TELEVISION: Marquee Moon
Elektra 1098-2 (CD). 1977/1984. Andy Johns, prod., eng.; Tom Verlaine, prod.; Jim Boyer, eng. AAD? TT: 45:52
I didn't choose this disc previously because, for one, I expected other writers—many other writers—to get there first; and second, it seemed like too obvious a choice. But after not seeing Marquee Moon pop up in the last few "R2D4"s, I decided it was time to sally forth and preach the well-worn gospel of Tom Verlaine and this seminal session.

Besides Verlaine's songs, what's still amazing about this eight-song collection of mid-'70s guitar rock is its creative riptide. It smooths out the rougher punk-rock corners that made Television's live shows so great with inventive pop song structures and gobs of tingly, knifelike guitar innovations, while rising miles above the then-fashionable and sappy new-wave genre with risky stylings, Verlaine's hound-dog voice, and dashes of punklike urgency. It was Frank Sinatra meets the WCW in a Fender factory, and it was, in a word, influential. Talking Heads and David Bowie—along with, years later, hundreds of poorer alternative bands—have incurred mountain's worth of bad karma for the years they spent shamelessly mining this disc and its 1978 followup, Adventure. Sonically, while not pristine by any stretch, this Seventies milestone has enormous presence and life.
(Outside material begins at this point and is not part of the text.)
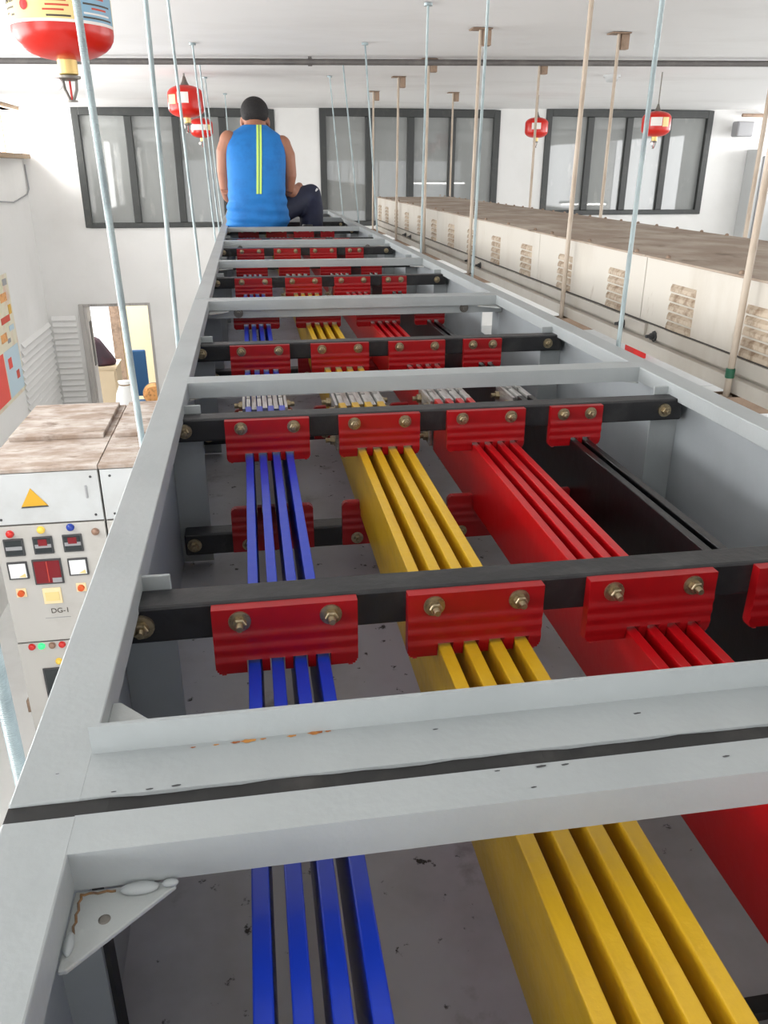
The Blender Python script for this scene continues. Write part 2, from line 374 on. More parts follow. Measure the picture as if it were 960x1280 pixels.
# rust spots on the second frame's front beam
for (x, y, r) in ((-.052, .4115, .0016), (-.038, .4118, .0018), (-.026, .4122, .0028), (-.018, .4124, .0045), (-.009, .4128, .002), (.009, .4128, .0028), (.024, .4136, .0045), (.032, .4138, .002)):
    MB().add([(x+r*(1+.25*math.sin(k*2.3))*math.cos(k*PI/6), y+r*.38*(1+.3*math.sin(k*1.7))*math.sin(k*PI/6), ZT+.0002) for k in range(12)] + [(x, y, ZT+.0003)],
             [(k, (k+1) % 12, 12) for k in range(12)]).build('rust_spot', M['rust'], secs[1])
for (sec, x, y, r) in ((secs[0], .17, .3605, .0016), (secs[0], .155, .3612, .0022), (secs[0], .128, .3615, .0012), (secs[0], .145, .345, .0012), (secs[1], -.06, .379, .0018), (secs[1], -.075, .3785, .0014), (secs[1], -.095, .3795, .001), (secs[1], .10, .405, .0012), (secs[1], .235, .40, .0018), (secs[1], -.13, .40, .0007), (secs[0], .27, .352, .0016)):
    MB().add([(x+r*1.6*(1+.3*math.sin(k*2.1))*math.cos(k*PI/5), y+r*.45*(1+.3*math.sin(k*1.3))*math.sin(k*PI/5), ZT+.0002) for k in range(10)] + [(x, y, ZT+.0003)],
             [(k, (k+1) % 10, 10) for k in range(10)]).build('paint_chip', M['darkgrey'], sec)
# black rubber gasket between the two nearest frames
g = MB()
edge = [(-.152 + .882*a/48, ZT - .0022 + .0007*math.sin(a*.9) + .0005*math.sin(a*2.3+1)) for a in range(49)]
g.prism(edge + [(.73, -.362), (-.152, -.362)], 'y', .3638, .3772)
g.box(-.139, -.109, .3638, .3772, -.613, -.362).box(.687, .717, .3638, .3772, -.613, -.362).box(-.139, .717, .3638, .3772, -.616, -.600)
tag(g.build('joint_gasket', M['rubber']), 'black rubber gasket strip squeezed between the two nearest grey frames', 'gasket')

# ------------------------------------------------------------------ black cross bars, red clamps
def bolt_mb(c, r=.0058):
    """stud end seen from the front, washer and nut behind it; axis along y, tip towards the viewer"""
    x, y, z = c
    stud = MB().lathe([(.0001, -.0165), (r*.5, -.0165), (r*.6, -.0145), (r*.6, 0)], (x, y, z), 12, 'y')
    nut = MB().lathe([(r*1.0, -.010), (r*1.15, -.009), (r*1.15, -.003)], (x, y, z), 6, 'y')
    wash = MB().lathe([(r*1.2, -.0034), (r*1.75, -.003), (r*1.8, -.001), (r*1.8, 0)], (x, y, z), 20, 'y')
    return stud, nut, wash
def add_bolt(parent, c, r=.0058):
    s, n, w = bolt_mb(c, r)
    b = s.build('bolt', M['bolt'], parent, smooth='auto'); n.build('nut', M['bolt'], b, bevel=.0006); w.build('washer', M['bolt'], b, smooth='auto')
def support_bar(loc, label, group, low=False):
    t = thing('cross_bar', loc, label, 'support bar', group)
    x, y, z = loc
    MB().box(-.126, .70, y-.017, y+.017, z-.036, z).build('bar', M['black'], t, bevel=.003)
    for bx in (-.111, .668): add_bolt(t, (bx, y-.017, z-.018), .0062)
    return t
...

LOU ANN BARTON: Read My Lips
Antone's ANT0009CD (CD). 1989. Paul Ray, Lou Ann Barton, prods.; Derek O'Brien, asst. prod.; Stuart Sullivan, eng. AAD? TT: 50:03
If there's one thing that makes this nasty, put-up-yer-dukes collection of white-hot Texas electric blues singing essential, it's the way Barton, once the female half of Stevie Ray Vaughan's Double Trouble, pronounces certain words like "thang," "hips," and, especially, "man." That, and the fact that no white woman blues singer has ever possessed the dirty, growling, sexy-as-hell tone that Barton routinely lays on tunes like the Excello classic "Sugar Coated Love," the rocker "Mean, Mean Man," and Slim Harpo's epic grinder, "Shake Your Hips"—in the last one, her snarl blows the more famous Rolling Stones version off the map. Of course, having players like Kim Wilson (harp), Derek O'Brien, Denny Freeman, David Grissom, Jimmie Vaughan (guitars), and David "Fathead" Newman (sax) behind you doesn't hurt. While the occasionally murky, undefined sound could be better—even though it seems like blues records should sound like this—this session is sweet oil to pour on the flames of any riotous party.